REQUIREMENTS
Count how many lines below include the string "Treat", and give that number without anything else.

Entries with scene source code
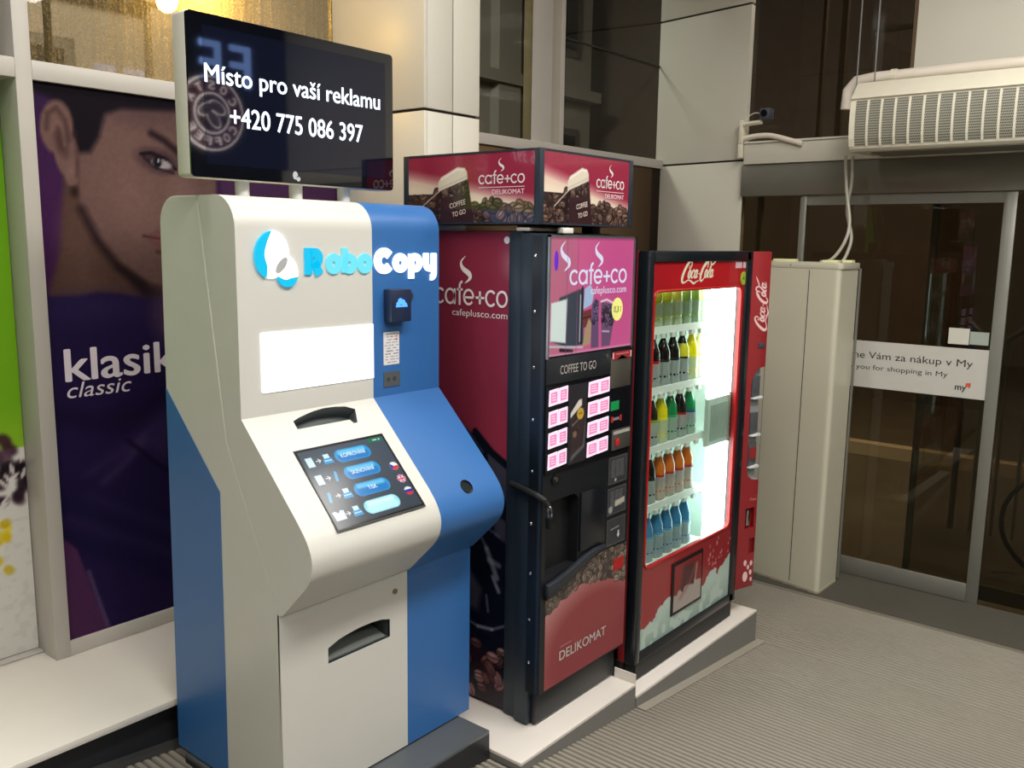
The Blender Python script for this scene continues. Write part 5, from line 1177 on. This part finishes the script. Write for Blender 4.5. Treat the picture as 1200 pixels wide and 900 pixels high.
    # lower left lilac wedge
    C = over(C, (88, 48, 92), poly(x, z, [(1.33, .90), (1.39, .83), (1.43, .68), (1.49, .48), (1.33, .48)], .004)); C = over(C, (120, 100, 140), strk(x, z, [(1.425, .74), (1.445, .66), (1.49, .49)], .012, .006), .7)
    # right part behind the machines
    C = over(C, (96, 60, 96), poly(x, z, [(1.98, 2.5), (2.06, 1.9), (2.2, 1.75), (2.6, 1.75), (2.6, 2.5)], .01), .6); C = over(C, (176, 170, 168), poly(x, z, [(2.02, 2.00), (2.10, 2.10), (2.13, 2.00)], .003), .8)
    n_ = vnoise(X, Y, 90, 3); return C*.80*(.96+.08*n_)[..., None]
wp = root('woman_poster', (1.97, 3.157, .502), 'large purple poster of a woman, her face beside the advertising screen', 'poster')
w_ = paint('print', (1.337, 3.157, .502), X_, Z_, 1.273, 1.948, .0065, woman, vmat('poster print', .55, spec=.05), wp)
pgl = mat('poster lettering', (214, 204, 214), .5)
text('klasik', (1.389, 3.1565, 1.445), X_, Z_, .415, .115, pgl, w_, off=.018); text('classic', (1.389, 3.1565, 1.385), X_, Z_, .235, .056, pgl, w_, shear=.25)
def green(X, Y):  # x=X+.2, z=Y+.452
    x = X+.2; z = Y+.452
    C = flat(X, (206, 204, 198)); C = over(C, (112, 168, 32), (z > 1.20).astype(float)); C = over(C, (170, 200, 60), np.clip((1.36-z)/.18, 0, 1)*(z > 1.20), .5)
    C = over(C, (84, 140, 30), np.clip((z-1.9)/.6, 0, 1), .6)
    rd = random.Random(8)
    for k in range(150):
        a, b = rd.uniform(.2, 1.29), rd.uniform(1.02, 1.235); C = over(C, rd.choice([(40, 26, 36), (60, 34, 48), (30, 22, 28), (84, 60, 74)]), ell(x, z, a, b, .020, .028, rd.uniform(0, 3), .3), .9)
    for k in range(70):
        a, b = rd.uniform(.2, 1.29), rd.uniform(1.0, 1.2); C = over(C, (214, 206, 206), ell(x, z, a, b, .006, .022, rd.uniform(-1, 1), .3), .9)
    for k in range(95):
        a = rd.uniform(.3, 1.25); b = rd.uniform(.80, 1.0)+(-.05 if a > 1.2 else 0); C = over(C, rd.choice([(206, 178, 36), (196, 166, 24), (214, 196, 70)]), ell(x, z, a, b, .016, .020, rd.uniform(0, 3), .25), .95)
    C = over(C, (180, 180, 176), ((vnoise(X, Y, 55, 2) > .66) & (z < .95)).astype(float), .3)
    return C
gp = root('green_poster', (.75, 3.279, .456), 'green and white poster with dark flowers and yellow blossoms at the left edge', 'poster')
paint('print', (.2, 3.279, .46), X_, Z_, 1.083, 1.985, .007, green, vmat('poster print'), gp)
def brown(X, Y):
    C = flat(X, (112, 92, 66)); C = over(C, (60, 46, 36), ell(X, Y, 2.35, 1.6, .35, .9, 0, .8), .9); C = over(C, (30, 24, 22), (X > 2.33).astype(float), .9)
    C = over(C, (90, 74, 52), ell(X, Y, 1.6, 1.7, .6, .4, 0, .8), .6)
    return C
bp_ = root('brown_poster', (4.15, 3.157, .5), 'brown poster with a large white letter behind the coffee machine sign', 'poster')
b_ = paint('print', (2.945, 3.157, .5), X_, Z_, 2.44, 1.947, .02, brown, vmat('poster print'), bp_)
text('O', (4.66, 3.1565, 2.09), X_, Z_, .38, .25, pgl, b_, off=-.02)

# ------------------------------------------------------------------ round coffee sign and bright letters across the passage, behind the viewer
SY = -2.60
tag(box('shop_fascia', 3.5, 5.28, SY-.12, SY-.02, 2.45, 4.09, mat('dark fascia', (30, 32, 42), .4)), 'dark shop fascia across the passage behind the viewer, mirrored in the advertising screen', 'fascia')
rsn = root('round_coffee_sign', (4.50, SY, 3.01), 'round lit coffee shop sign mirrored in the left of the advertising screen', 'sign')
def cyl(r, y0_, y1_, n=40): return G().prism([(4.50+r*math.cos(2*PI*k/n), y0_, 3.01+r*math.sin(2*PI*k/n)) for k in range(n)], (0, y1_-y0_, 0))
sw2 = mat('sign lit cream', (235, 225, 220), .5, emit=7, ecol=(235, 218, 215)); sm2 = mat('sign dark maroon', (60, 16, 28), .5, emit=2.5, ecol=(90, 24, 38))
cyl(.315, SY-.02, SY).build('rim', sw2, rsn); cyl(.300, SY, SY+.004).build('disc', sm2, rsn); cyl(.175, SY+.004, SY+.006).build('ring', sw2, rsn); cyl(.160, SY+.006, SY+.008).build('inner_disc', mat('sign inner', (84, 50, 54), .5, emit=1), rsn)
for (cx, cz, a) in ((-.06, .03, .5), (.05, .05, -.5), (.01, -.05, -.9)):
    for rr_, m_, h in ((1, sw2, .010), (.86, mat('sign bean', (120, 100, 98), .5, emit=1.6), .012)):
        pts = []
        for k in range(24):
            t = 2*PI*k/24; u, v = .09*rr_*math.cos(t), .05*rr_*math.sin(t); pts.append((4.50+cx+u*math.cos(a)-v*math.sin(a), SY+h, 3.01+cz+u*math.sin(a)+v*math.cos(a)))
        G().prism(pts, (0, .001, 0)).build('bean', m_, rsn)
    g = G(); ribbon(g, [np.array((cx-.075*math.cos(a), cz-.075*math.sin(a))), np.array((cx+.01*math.sin(a), cz)), np.array((cx+.075*math.cos(a), cz+.075*math.sin(a)))], [.007]*3, Vector((4.50, SY+.0135, 3.01)), X_, Z_); g.build('bean_line', sw2, rsn, fix=False)
def arcword(s, a0, a1, up):
    for i, ch in enumerate(s):
        a = math.radians(a0+(a1-a0)*i/(len(s)-1)); c = Vector((4.50, SY+.006, 3.01)); rad = -X_*math.cos(a)+Z_*math.sin(a)
        R_ = (X_*0+(-X_)*math.sin(a)-Z_*math.cos(a)) if up else ((X_)*math.sin(a)+Z_*math.cos(a))
        U_ = rad if up else -rad
        base = c+rad*(.200 if up else .272)
        text(ch, base-R_*.03, R_, U_, .058, .072, sw2, rsn, name='letter', off=.02)
arcword('COSTA', 150, 30, True); arcword('COFFEE', 212, 328, False)
bl2 = mat('cold lit letters', (170, 196, 230), .5, emit=8, ecol=(110, 140, 200))
fl = root('fascia_lettering', (4.6, SY, 3.33), 'cold white block letters above the round coffee sign, mirrored in the screen', 'lettering')
text('E', (4.60, SY, 3.26), -X_, Z_, .20, .36, bl2, fl, off=.02); text('F', (4.90, SY, 3.26), -X_, Z_, .20, .36, bl2, fl, off=.02)
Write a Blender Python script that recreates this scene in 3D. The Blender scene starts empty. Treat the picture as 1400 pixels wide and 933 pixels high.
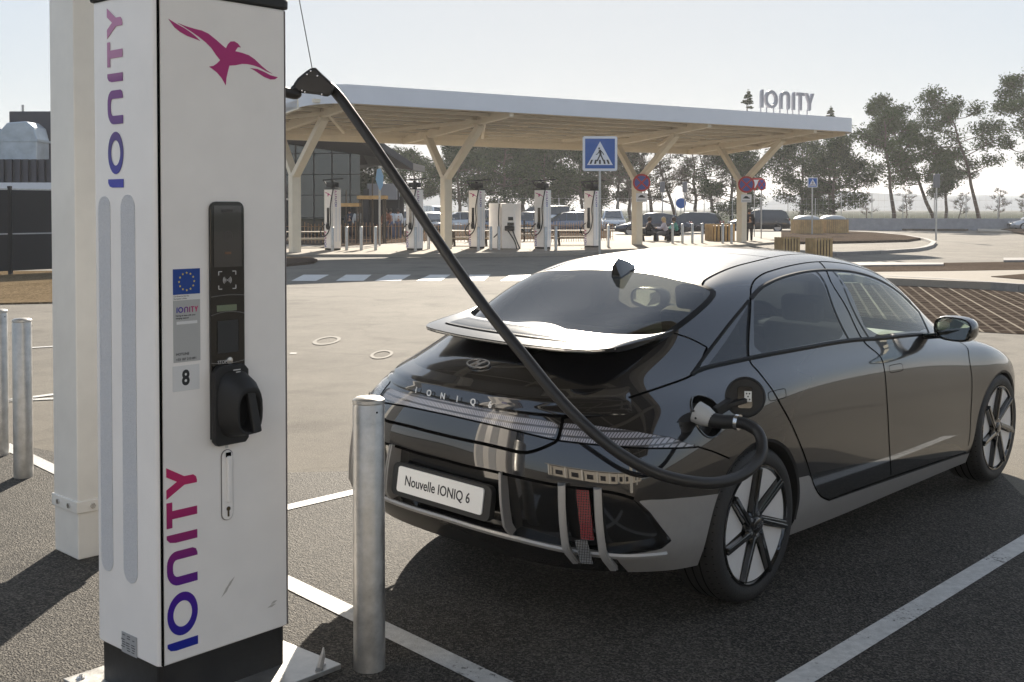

ANSWER TO THE TASK
2